Thierrée comes from a spectacular showbiz dynasty. His grandfather was Charlie Chaplin, the playwright Eugene O’Neill was his great-grandfather; he grew up in the circus. As a performer, he’s an acrobat, clown, illusionist, mime and even violinist, joined by the members of his own Compagnie du Hanneton. His shows blend all these elements with large-scale theatre effects, aiming for dreamlike imagery.

The Toad Knew opens with a red velvet curtain that falls instead of rising. Singer Ofélie Crispin, in a matching red robe, vanishes under the bunched-up fabric – at which point her cloak, and then the curtain, move up and fly away by themselves.

Thierrée’s set is both decorative and distressed. A dilapidated piano plays itself; a tank of water suggests a paddling pool, an aquarium and a mad scientist’s laboratory. In one of the best sequences, a spiral staircase grows from the floor, its steps rising as Thierrée climbs it. The dusty junkshop look feels generic: so many surreal circus shows have used faded grandeur as an aesthetic.

Thierrée himself is in charge, though the space and his five colleagues often get away from him. With a shock of grey curls, he poses like a brooding Romantic, striking attitudes as he plays the violin. Hervé Lassïnce is ready to tidy the instrument away, except that Thierrée’s solo never quite ends. Each apparently final note leads into another, and another, until he throws the bow away rather than handing it over. When Lassïnce tries to take the violin, it sticks to Theirrée’s hand, leading to a battle in which he keeps trying to let go.

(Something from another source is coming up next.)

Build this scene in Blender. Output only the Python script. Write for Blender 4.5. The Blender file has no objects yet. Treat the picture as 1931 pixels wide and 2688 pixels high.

The manipulation is cleverly done, Theirrée juggling the violin until it seems to leap in his hands. Moment by moment, the timing is sharp, but it’s a long sequence, a long time to spend on the arrogance of Thierrée’s persona. His costars are given less space for characterisation: the men are stooges, while the three women are more glamorous but remote.

The show always seems conscious that its punchlines are clowning classics. It’s knowing about its own marvels, admiring its own free spirit a little too much.